### The exercise
Leave out the pictures; transcribe all else exactly.

### Provided material
_ _ _ _ _ _ _

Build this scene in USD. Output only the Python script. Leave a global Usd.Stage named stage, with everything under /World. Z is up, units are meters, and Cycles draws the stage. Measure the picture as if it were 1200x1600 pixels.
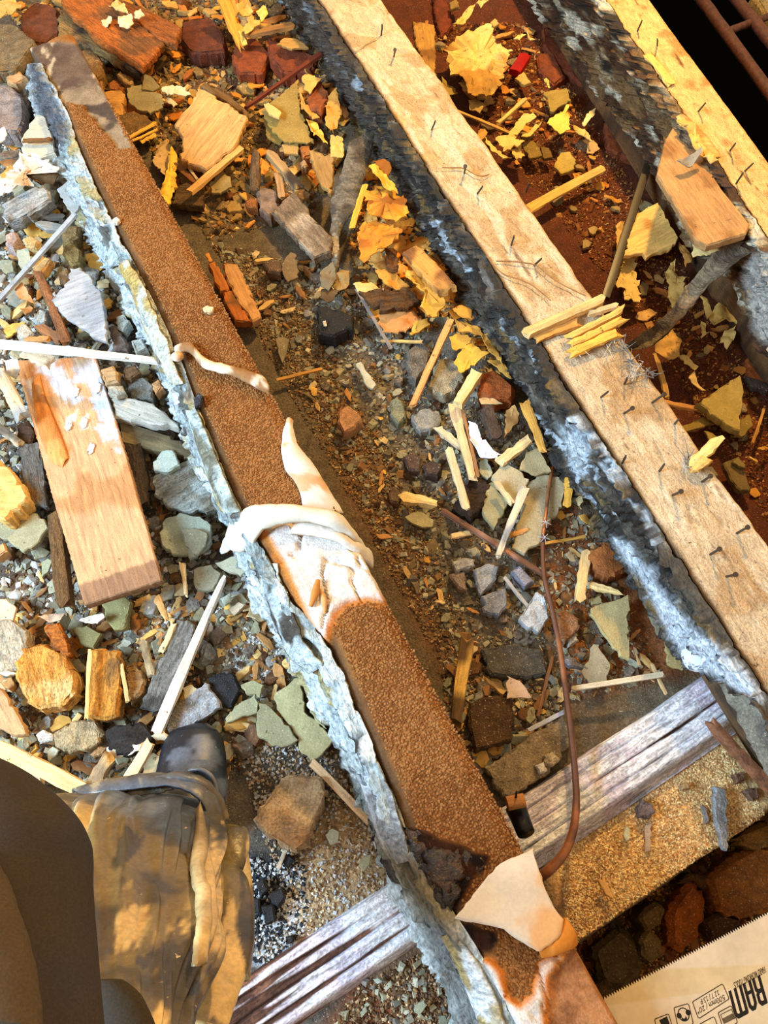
import math, random, zlib, numpy as np, trimesh, manifold3d, usdkit, meshkit
from scipy.spatial import Delaunay
from shapely.geometry import Polygon, Point
import shapely
from pxr import Usd, UsdGeom, UsdLux, UsdShade, Sdf, Gf, Vt

stage = Usd.Stage.CreateInMemory()
UsdGeom.SetStageUpAxis(stage, 'Z'); UsdGeom.SetStageMetersPerUnit(stage, 1.0)
world = UsdGeom.Xform.Define(stage, '/World'); stage.SetDefaultPrim(world.GetPrim())
UsdGeom.Scope.Define(stage, '/World/Looks')
RNG = np.random.default_rng(7)

# ---------------------------------------------------------------- camera, lights, exposure
FPX, HC, TILT = 1200.0, 1.40, math.radians(27.0)       # focal length in pixels of the 1200 x 1600 frame, eye height, tilt from straight down
cam = UsdGeom.Camera.Define(stage, '/World/camera')
cam.CreateHorizontalApertureAttr(36.0); cam.CreateVerticalApertureAttr(48.0); cam.CreateFocalLengthAttr(36.0 * FPX / 1200)
cam.CreateClippingRangeAttr((0.05, 100.0))
cam.AddTranslateOp().Set((0, 0, HC)); cam.AddRotateXOp().Set(math.degrees(TILT))
cam.CreateExposureAttr(0.35)

def lookat_light(light, pos, target):
    z = np.array(pos, float) - np.array(target, float); z /= np.linalg.norm(z)
    x = np.cross([0, 0, 1.0], z); x /= np.linalg.norm(x); y = np.cross(z, x)
    m = Gf.Matrix4d(*x, 0, *y, 0, *z, 0, *map(float, pos), 1)
    light.AddTransformOp().Set(m)

win = UsdLux.RectLight.Define(stage, '/World/window_daylight')           # daylight from the window opening, low on the left
win.CreateWidthAttr(1.2); win.CreateHeightAttr(1.2); win.CreateIntensityAttr(50.0); win.CreateColorAttr((0.50, 0.75, 1.0))
lookat_light(win, (-2.6, -0.35, 2.1), (0.1, 0.6, 0.0))
lamp = UsdLux.SphereLight.Define(stage, '/World/work_lamp')              # warm work lamp hung over the far right of the room
lamp.CreateRadiusAttr(0.06); lamp.CreateIntensityAttr(1250.0); lamp.CreateColorAttr((1.0, 0.61, 0.19)); lamp.AddTranslateOp().Set((0.55, 2.35, 1.75))
dome = UsdLux.DomeLight.Define(stage, '/World/room_fill'); dome.CreateIntensityAttr(0.20); dome.CreateColorAttr((1.0, 0.74, 0.48))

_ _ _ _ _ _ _

### Response to this exercise
Build this scene in USD. Output only the Python script. Leave a global Usd.Stage named stage, with everything under /World. Z is up, units are meters, and Cycles draws the stage. Measure the picture as if it were 1200x1600 pixels.
import math, random, zlib, numpy as np, trimesh, manifold3d, usdkit, meshkit
from scipy.spatial import Delaunay
from shapely.geometry import Polygon, Point
import shapely
from pxr import Usd, UsdGeom, UsdLux, UsdShade, Sdf, Gf, Vt

stage = Usd.Stage.CreateInMemory()
UsdGeom.SetStageUpAxis(stage, 'Z'); UsdGeom.SetStageMetersPerUnit(stage, 1.0)
world = UsdGeom.Xform.Define(stage, '/World'); stage.SetDefaultPrim(world.GetPrim())
UsdGeom.Scope.Define(stage, '/World/Looks')
RNG = np.random.default_rng(7)

# ---------------------------------------------------------------- camera, lights, exposure
FPX, HC, TILT = 1200.0, 1.40, math.radians(27.0)       # focal length in pixels of the 1200 x 1600 frame, eye height, tilt from straight down
cam = UsdGeom.Camera.Define(stage, '/World/camera')
cam.CreateHorizontalApertureAttr(36.0); cam.CreateVerticalApertureAttr(48.0); cam.CreateFocalLengthAttr(36.0 * FPX / 1200)
cam.CreateClippingRangeAttr((0.05, 100.0))
cam.AddTranslateOp().Set((0, 0, HC)); cam.AddRotateXOp().Set(math.degrees(TILT))
cam.CreateExposureAttr(0.35)

def lookat_light(light, pos, target):
    z = np.array(pos, float) - np.array(target, float); z /= np.linalg.norm(z)
    x = np.cross([0, 0, 1.0], z); x /= np.linalg.norm(x); y = np.cross(z, x)
    m = Gf.Matrix4d(*x, 0, *y, 0, *z, 0, *map(float, pos), 1)
    light.AddTransformOp().Set(m)

win = UsdLux.RectLight.Define(stage, '/World/window_daylight')           # daylight from the window opening, low on the left
win.CreateWidthAttr(1.2); win.CreateHeightAttr(1.2); win.CreateIntensityAttr(50.0); win.CreateColorAttr((0.50, 0.75, 1.0))
lookat_light(win, (-2.6, -0.35, 2.1), (0.1, 0.6, 0.0))
lamp = UsdLux.SphereLight.Define(stage, '/World/work_lamp')              # warm work lamp hung over the far right of the room
lamp.CreateRadiusAttr(0.06); lamp.CreateIntensityAttr(1250.0); lamp.CreateColorAttr((1.0, 0.61, 0.19)); lamp.AddTranslateOp().Set((0.55, 2.35, 1.75))
dome = UsdLux.DomeLight.Define(stage, '/World/room_fill'); dome.CreateIntensityAttr(0.20); dome.CreateColorAttr((1.0, 0.74, 0.48))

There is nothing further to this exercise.